5 Smart Organizing Ideas to Steal from This Diner Chef
We are endlessly fascinated with diners. Somehow, these restaurant kitchens seem to have a grocery store’s worth of food stocked and ready to be cooked at a moment’s notice — only these spaces are usually teeny-tiny! How do the talented cooks make it all work? To get a little peek, we spoke to professional chef Trinidad Ocotl, who currently works as the manager of Monty’s Blue Plate Diner in Madison, Wisconsin. Ocotl has been in the restaurant industry for nearly 20 years and has logged more hours in the kitchen than most of us ever will.
Ocotl and his crew serve up everything from challah French toast to falafel wraps. Here are his top tricks for keeping everything in order — they’re all worth stealing for your own kitchen.
1. Install a pegboard.
Ocotl tells us the first thing he does every time he’s in charge of a new kitchen: “Whenever I start at a new place, I go and buy a pegboard and use hooks to hang all the tools on the wall, so I don’t lose things in the drawers.” He does the same thing at home. Being able to see exactly what he has and, more importantly, exactly where everything is, enables him to focus his energy on cooking rather than shuffling through drawers.
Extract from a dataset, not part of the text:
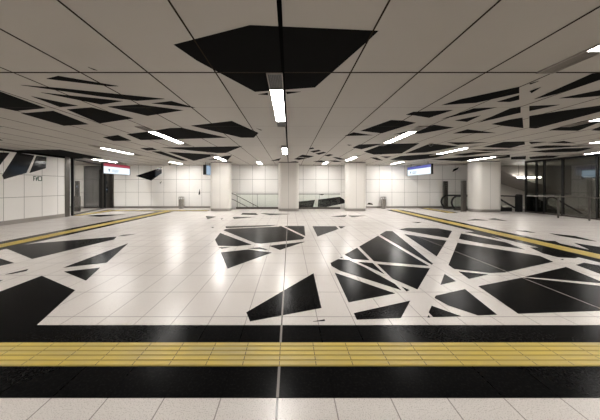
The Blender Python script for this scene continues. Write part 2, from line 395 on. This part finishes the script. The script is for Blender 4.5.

Our pick: Azar Pegboard, $37 for two
2. Shop your pantry and fridge first.
Ocotl always checks what he has before he orders more. He does this both at the restaurant and at home. And he uses what he has on hand when he plans what he’ll make to ensure that nothing goes to waste. While this may seem more like a money tip (and it certainly is), it’s also a savvy way to make sure you aren’t saddled with having to organize more than you need if you accidentally buy multiples or have an overflowing produce bin and no idea what to make with it.
3. Stock up on a few (high-quality) tools.
In keeping with his use-everything approach, Ocotl is a gadget minimalist. He prefers to have one thing that works really well than multiples that only work satisfactorily. Put succinctly, he advises, “Have one good thing that works well and that will last.” This principle applies to cutting boards, containers, knives, and more. Ocotl says he used to have way too many knives at home, but has whittled down his collection to one that he enjoys reaching for, for whatever the cutting task: “But it’s a really good knife.”
Again, the organizing component of this tip might seem buried, but it’s no less effective. Having fewer items means more space, which is a core component of any successful organizing solution, and ultimately translates to far less time organizing, looking for, and putting away various items. Gather up anything you don’t use or don’t love to use and donate it, give it to friends, or toss it.
4. Stick to just one kind of container.
Simplifying your food storage goes a long way in keeping it organized. Ocotl has gone to what some of us would consider an extreme by using only one type of container. “I put everything in one [kind of container] and that way I don’t have random lids and bottoms that don’t work together floating around.” Sound familiar? Cutting down your collection of food storage containers can go a long way in creating order.
Related: I’ve Tested Nearly Every Food Storage Container on the Market. This Is a List of the Best of the Best.
5. Make sure people know your systems.
As great as any organizing system may be, Ocotl says it only takes one person to ruin it. (Whether that’s other cooks at the diner or your roommates who have no regard for your clear-but-easy-to-ignore labels.) Give everyone a tour of your system — how the dishwasher should be loaded, where things go in the pantry, how your pot organizer works, etc. “This way everyone knows where everything is and can jump in at any point,” Ocotl says. As the “head of the kitchen” in my own home, I loved these final words: “Have everybody do it the same way so it’s efficient. Lots of heads but one brain.”